A: One of the books that I taught is a memoir written by a woman named Cupcake Brown. It is a memoir about her becoming a drug addict and sex worker at the age of 11, and she had a pretty tumultuous life in LA for about 10 years. Eventually, she becomes a successful lawyer. The students loved this memoir.

When the students created their final projects and presentations, I was really surprised that one of our students, Vonda, brought a charcoal portrait depicting Cupcake Brown that the student made using a small photograph of the author on the back of her book. The student said “if you remember, Brown believes she is ugly as a young girl because she is black. This was one of the factors that contributed to her sense of low self-esteem and drug-use throughout her life; however,” Vonda said, “you can see by this portrait that she is a beautiful woman. And, that all of us are beautiful women, coming to this class, learning about addiction and sharing Cupcake’s memoir as a class experience.”

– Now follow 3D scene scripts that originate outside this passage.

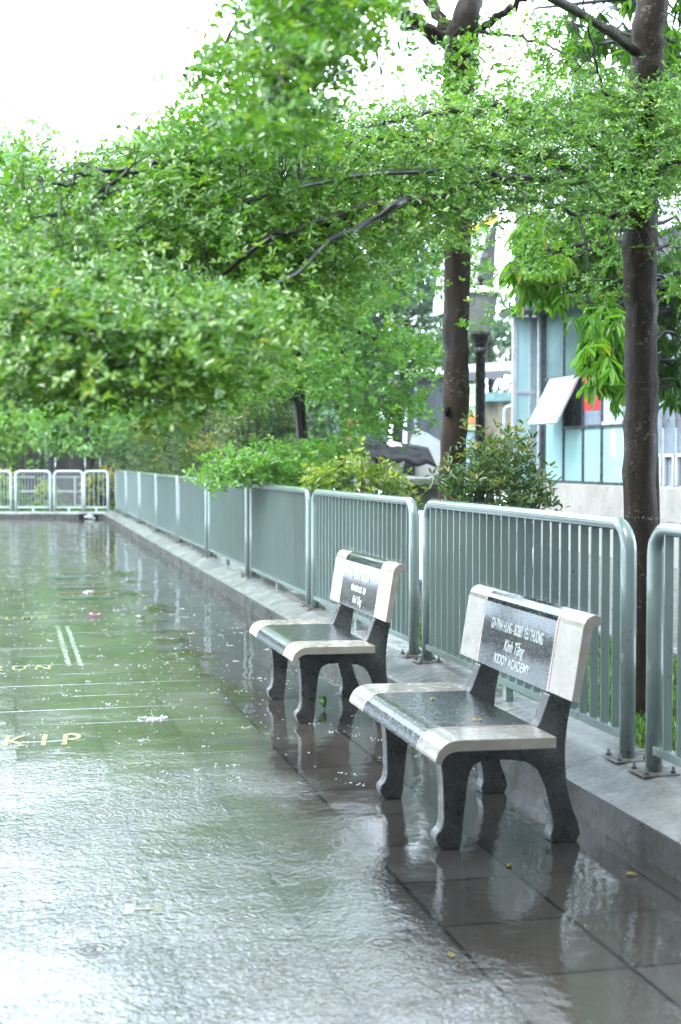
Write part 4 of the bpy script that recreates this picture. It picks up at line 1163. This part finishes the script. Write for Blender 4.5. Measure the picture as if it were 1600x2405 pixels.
# ------------------------------------------------------------------ unseen block added behind the viewpoint to darken what faces it
def shading():
    t = thing('added_shade_block', 'three storey school block added unseen behind the viewpoint to darken surfaces facing it', 'building', (0, -5, 0))
    WALL = make_concrete('added_block_wall', (.16, .155, .14), (.24, .23, .21), .6, sc_=.6)
    DK = simple('added_block_glass', (.02, .024, .028), .1, .2); FRM = simple('added_block_frame', (.25, .27, .28), .4, .1)
    MB().box((-22, -12, 0), (24, 0, 10.5)).build('wall', WALL, t)
    MB().box((-22.4, -12.4, 10.5), (24.4, 2.2, 10.9)).build('roof', simple('added_block_roof', (.12, .12, .12), .5, .2), t)
    for f in (3.4, 6.9):
        MB().box((-22, .002, f-.15), (24, 1.3, f+.1)).build('balcony_slab', WALL, t)
    for f in range(3):
        for k in range(11):
            x = -20+k*4.0
            w_ = MB(); w_.box((x, .003, f*3.5+.95), (x+2.6, .06, f*3.5+1.03)); w_.box((x, .003, f*3.5+2.62), (x+2.6, .06, f*3.5+2.7))
            for q in (0, .85, 1.7, 2.52): w_.box((x+q, .004, f*3.5+1.03), (x+q+.08, .058, f*3.5+2.62))
            fr = w_.build('window', FRM, t)
            MB().box((x+.05, .005, f*3.5+1.0), (x+2.55, .02, f*3.5+2.65)).build('pane', DK, fr)
shading()

# ------------------------------------------------------------------ sheds, walls and the sail behind
def solid(name, label, cat, poly, Z, thick, mat, group=None):
    """an upright slab whose outline is given where it stands, square to the plaza's far kerb"""
    t = thing(name, label, cat, gpos(sum(p[0] for p in poly)/len(poly), Z))
    return t
def slab_px(poly, Z, thick):
    m = MB()
    F = [at(x, y, Z) for x, y in poly]; n = len(F)
    B = [q+np.array([OUT2[0], OUT2[1], 0])*thick for q in F]
    m.add(F+B, [tuple(range(n))[::-1], tuple(range(n, 2*n))]+[(i, (i+1) % n, n+(i+1) % n, n+i) for i in range(n)])
    return m
def sail():
    t = thing('curved_sign_tower', 'tall white curved sign board with a yellow lettered band, behind the trunk and lamp', 'sign', (0, 0, 0))
    W_ = simple('white_sign_sheet', (.55, .57, .57), .5, .05)
    Y_ = simple('yellow_letters', (.75, .40, .01), .5, .1); G_ = simple('green_letters', (.02, .42, .26), .5, .1)
    C_ = Mat('grey_corrugated_sheet')
    wv = C_.math('SINE', C_.math('MULTIPLY', C_.n('SeparateXYZ', ins={0: C_.pos()}).outputs[2], 30.0))
    rust = C_.ramp(C_.noise(C_.scale(C_.pos(), (3, 3, .5)), 1.6, 4), [(.55, V3(0)), (.7, V3(1))])
    C_.set(Base_Color=C_.mixc(rust, (.17, .19, .18), (.22, .12, .06)), Roughness=.5, Normal=C_.bump(wv, .8, .03))
    Z = 30
    outer = [(1018, 742), (1019, 715), (1022, 690), (1029, 650), (1038, 610), (1049, 570), (1060, 540), (1072, 500), (1085, 455), (1170, 455)]
    inner = [(1166, 500), (1152, 532), (1143, 552), (1133, 585), (1126, 620), (1121, 655), (1118, 690), (1117, 720), (1117, 735), (1044, 735)]
    slab_px(outer+inner, Z, .18).build('sign_board', W_, t)
    slab_px([(1117, 740), (1118, 690), (1121, 655), (1126, 620), (1133, 585), (1143, 552), (1156, 530), (1153, 740)], Z+.6, .1).build('side_cladding', C_.m, t)
    slab_px([(1144, 740), (1150, 560), (1160, 520), (1168, 520), (1156, 740)], Z+.4, .2).build('support_post', simple('dark_post', (.06, .06, .055), .6), t)
    slab_px([(1075, 900), (1075, 740), (1085, 740), (1085, 900)], Z+.3, .2).build('support_post', simple('dark_post_b', (.06, .06, .055), .6), t)
    rng = random.Random(4)
    # broken letter strokes of the band, too covered by leaves to be read
    x = 1092
    m = MB()
    while x < 1166:
        w_ = rng.uniform(4.5, 7); y = 548-(x-1106)*.47
        h = rng.uniform(13, 17)
        q = slab_px([(x, y), (x+w_, y-w_*.47), (x+w_+1, y-h-w_*.47), (x+1, y-h)], Z-.05, .05); m.add(q.v, q.f)
        x += w_+.8
    m.build('yellow_lettering', Y_, t)
    m = MB()
    for x, y, w_, h in ((1040, 528, 7, 28), (1110, 515, 14, 12), (1128, 504, 12, 12), (1146, 495, 9, 12)):
        q = slab_px([(x, y), (x+w_, y-w_*.3), (x+w_, y-h-w_*.3), (x, y-h)], Z-.05, .05); m.add(q.v, q.f)
    m.build('green_lettering', G_, t)
sail()
def shed_wall(name, label, cat, poly, Z, mat, thick=.2, group=None):
    c = gpos(sum(p[0] for p in poly)/len(poly), Z)
    o = slab_px(poly, Z, thick).build(name, mat)
    return tag(o, label, cat, group)
STAIN = Mat('rain_stained_wall')
_p = STAIN.pos()
_f = STAIN.math('ADD', STAIN.math('MULTIPLY', STAIN.noise(STAIN.scale(_p, (1, 1, .12)), 3.2, 5, .6), .7), STAIN.math('MULTIPLY', STAIN.noise(_p, 1.2, 4), .3))
STAIN.set(Base_Color=STAIN.ramp(_f, [(.38, (.09, .075, .06)), (.47, (.38, .33, .25)), (.6, (.60, .56, .50))]), Roughness=.6)
wt = thing('stained_wall', 'cream wall with dark rain streaks and teal roof edge, between lamp and glazed building', 'wall', (0, 0, 0))
slab_px([(1100, 1160), (1103, 940), (1198, 938), (1198, 918), (1212, 918), (1212, 1160)], 27.2, .25).build('wall_face', STAIN.m, wt)
slab_px([(1132, 943), (1134, 922), (1200, 921), (1199, 941)], 27.0, .5).build('roof_edge', simple('teal_sheet', (.20, .36, .38), .4, .3), wt)
pm = MB(); pm.tube(smooth_path([at(1184, 1060, 26.9), at(1184, 1000, 26.9), at(1185, 965, 26.9), at(1192, 956, 26.9), at(1205, 954, 26.9)], 4), .035, 8)
pm.build('drain_pipe', simple('grey_pipe', (.42, .46, .48), .4), wt)
kw = thing('green_kiosk', 'narrow green kiosk side with an orange band, between big trunk and lamp pole', 'kiosk', (0, 0, 0))
slab_px([(1060, 1010), (1062, 902), (1118, 902), (1118, 1010)], 26.0, .6).build('kiosk_body', simple('pale_green_panel', (.42, .62, .34), .5, .08), kw)
slab_px([(1060, 955), (1060, 945), (1118, 945), (1118, 953)], 25.97, .02).build('white_stripe', simple('white_stripe', (.75, .77, .72), .5, .05), kw)
slab_px([(1060, 995), (1060, 977), (1118, 975), (1118, 993)], 25.97, .02).build('orange_stripe', simple('orange_stripe', (.70, .26, .08), .5, .1), kw)
slab_px([(1062, 1160), (1062, 1011), (1116, 1011), (1116, 1160)], 26.1, .4).build('kiosk_base', simple('grey_base', (.30, .31, .30), .5, .3), kw)
slab_px([(1094, 1100), (1094, 1014), (1112, 1014), (1112, 1100)], 26.05, .03).build('door', simple('aqua_door', (.30, .46, .50), .3, .1), kw)
bs = thing('dark_shed', 'tall dark blue grey shed under a white sheet roof, left of the big trunk', 'shed', (0, 0, 0))
CORR = Mat('dark_cladding')
CORR.set(Base_Color=CORR.ramp(CORR.noise(CORR.scale(CORR.pos(), (2.5, 2.5, .15)), 2.0, 4), [(.35, (.035, .045, .06)), (.65, (.085, .10, .125))]), Roughness=.5)
slab_px([(968, 1060), (972, 882), (1062, 880), (1062, 1060)], 33, 3).build('wall_face', CORR.m, bs)
slab_px([(972, 1060), (974, 890), (980, 890), (980, 1060)], 32.9, .1).build('corner_pipe', simple('pale_pipe', (.30, .33, .38), .5), bs)
slab_px([(920, 882), (935, 868), (1210, 848), (1210, 868), (1062, 876), (978, 886)], 32.6, 3.5).build('roof_sheet', simple('white_roof_sheet', (.72, .75, .76), .4, .1), bs)
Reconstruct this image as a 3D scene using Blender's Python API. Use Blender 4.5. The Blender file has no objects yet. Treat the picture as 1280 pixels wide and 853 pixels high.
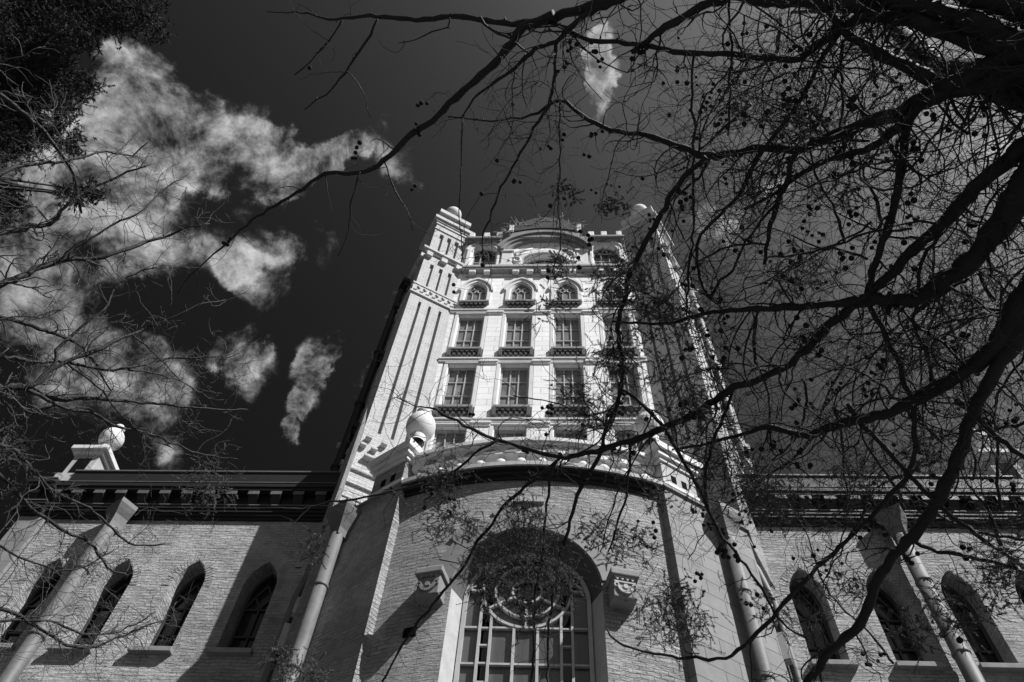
import bpy, math, random
import numpy as np
from mathutils import Vector, Matrix
from mathutils.geometry import tessellate_polygon
R_ = math.radians
scene = bpy.context.scene
col = scene.collection
random.seed(7); rng = np.random.default_rng(7)

# ------------------------------------------------------------------ camera
F, CX, CY = 960.0, 640.0, 426.5
P, RO, YA = R_(58.4701), R_(5.2291), R_(-6.3734)
CAM = np.array([.575, 0, 1.6])
cp, sp, cy, sy = math.cos(P), math.sin(P), math.cos(YA), math.sin(YA)
fw = np.array([sy*cp, cy*cp, sp]); r0 = np.array([cy, -sy, 0]); u0 = np.cross(r0, fw)
RR = math.cos(RO)*r0 + math.sin(RO)*u0
UU = -math.sin(RO)*r0 + math.cos(RO)*u0
cam = bpy.data.cameras.new("camera"); camo = bpy.data.objects.new("camera", cam); col.objects.link(camo)
cam.sensor_width = 36; cam.sensor_fit = 'HORIZONTAL'; cam.lens = F/1280*36
cam.clip_start = .05; cam.clip_end = 3000
m = Matrix.Identity(4)
for i in range(3):
    m[i][0], m[i][1], m[i][2], m[i][3] = RR[i], UU[i], -fw[i], CAM[i]
camo.matrix_world = m
scene.camera = camo
def ray(x, y):
    d = RR*(x-CX)/F + UU*(CY-y)/F + fw
    return d/np.linalg.norm(d)
def at(x, y, d): return CAM + ray(x, y)*d

# ------------------------------------------------------------------ light
SUN_AZ, SUN_EL = R_(57.5), R_(47)      # azimuth to the right of straight behind the camera
sdir = np.array([math.sin(SUN_AZ)*math.cos(SUN_EL), -math.cos(SUN_AZ)*math.cos(SUN_EL), math.sin(SUN_EL)])
sl = bpy.data.lights.new("sun", 'SUN'); sl.energy = 5.0; sl.angle = R_(.5); sl.color = (1, 1, 1)
so = bpy.data.objects.new("sun", sl); col.objects.link(so)
so.rotation_euler = Vector(sdir).to_track_quat('Z', 'Y').to_euler()
scene.view_settings.view_transform = 'Standard'; scene.view_settings.look = 'None'
scene.view_settings.exposure = 0.70; scene.view_settings.gamma = 1

world = bpy.data.worlds.new("World"); scene.world = world; world.use_nodes = True
nt = world.node_tree; N = nt.nodes; Lk = nt.links
bg = N['Background']
def wn(t, **k):
    n = N.new(t)
    for a, b in k.items(): setattr(n, a, b)
    return n
def wmath(op, a, b=None, c=None, clamp=False):
    n = N.new('ShaderNodeMath'); n.operation = op; n.use_clamp = clamp
    for i, v in enumerate((a, b, c)):
        if v is None: continue
        if hasattr(v, 'links'): Lk.new(v, n.inputs[i])
        else: n.inputs[i].default_value = v
    return n.outputs[0]
sky = wn('ShaderNodeTexSky', sky_type='NISHITA', sun_disc=False)
sky.sun_elevation = SUN_EL; sky.sun_rotation = math.atan2(sdir[0], sdir[1])
sky.dust_density = 2.0; sky.air_density = 1.0; sky.altitude = 200
sep = wn('ShaderNodeSeparateColor'); Lk.new(sky.outputs[0], sep.inputs[0])
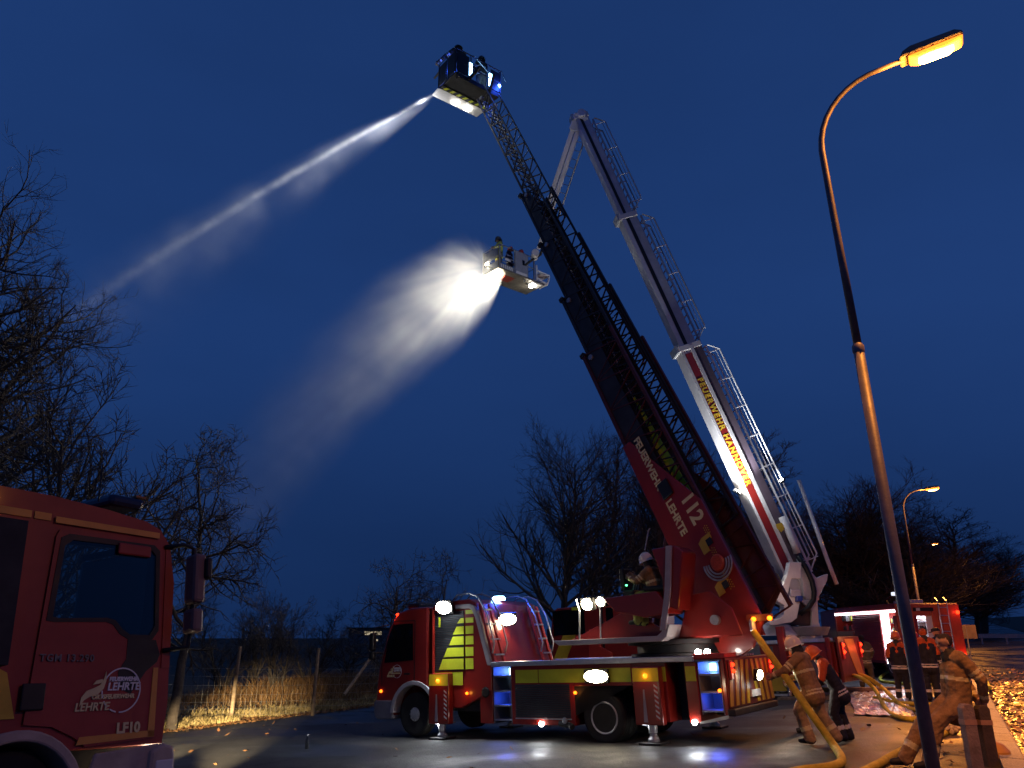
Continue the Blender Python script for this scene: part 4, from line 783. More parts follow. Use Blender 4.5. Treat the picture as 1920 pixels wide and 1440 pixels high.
# ---- turret and boom (built where they stand)
BB = P(1487, 1085, 25.6); BT = P(1088, 222, 31.0); ba = (BT - BB).normalized(); bl_ = Vector((ba.y, -ba.x, 0)).normalized()
if bl_.y > 0: bl_ = -bl_                                          # sideways, towards the camera
bn = ba.cross(bl_).normalized()
if bn.x < 0: bn = -bn                                             # the upper, ladder side
BLEN = (BT - BB).length
def bp_(s, n, w): return BB + ba * s + bn * n + bl_ * w
def sB(py):
    lo, hi = -2, BLEN + 1
    for _ in range(40):
        m_ = (lo + hi) / 2
        if proj(BB + ba * m_)[1] > py: lo = m_
        else: hi = m_
    return lo
WB = mat('boom_white', (.66, .62, .60), .4, coat=.2, var=.12); DKB = mat('boom_shadow_grey', (.10, .10, .125), .45, var=.15)
bsec = [(-.9, sB(655), .84, .72), (sB(655) - .8, sB(410), .68, .56), (sB(410) - .8, BLEN, .56, .44)]
def Bm(s, n, w): m = Matrix((ba, bn, ba.cross(bn))).transposed().to_4x4(); m.translation = bp_(s, n, w); return m
sgn_w = 1 if ba.cross(bn).dot(bl_) > 0 else -1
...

Q: Can you briefly elaborate as to how OPEEP fits into the 50 years of hard-fought feminist work at Ohio State?
A: OPEEP is very much a way of bringing our work to the community, to people within the community who cannot very easily take classes at Ohio State. Often, these students are the ones we discuss in our classrooms but who are shut out of the education process. Every feminist principle is involved in the OPEEP program, sharing our feminist expertise with a lot of marginalized populations who really appreciate what we are bringing to them.
Editor’s notes: The ORW students reported that a copy of this book had previously been available at the library there, but it was read so often that eventually the pages had fallen out. Over the holiday break, Dr. Mizejewski framed the portrait and hung it in her office so she can tell her visitors about her class at ORW, the impact of Brown’s memoir, and the story of Vonda’s artwork.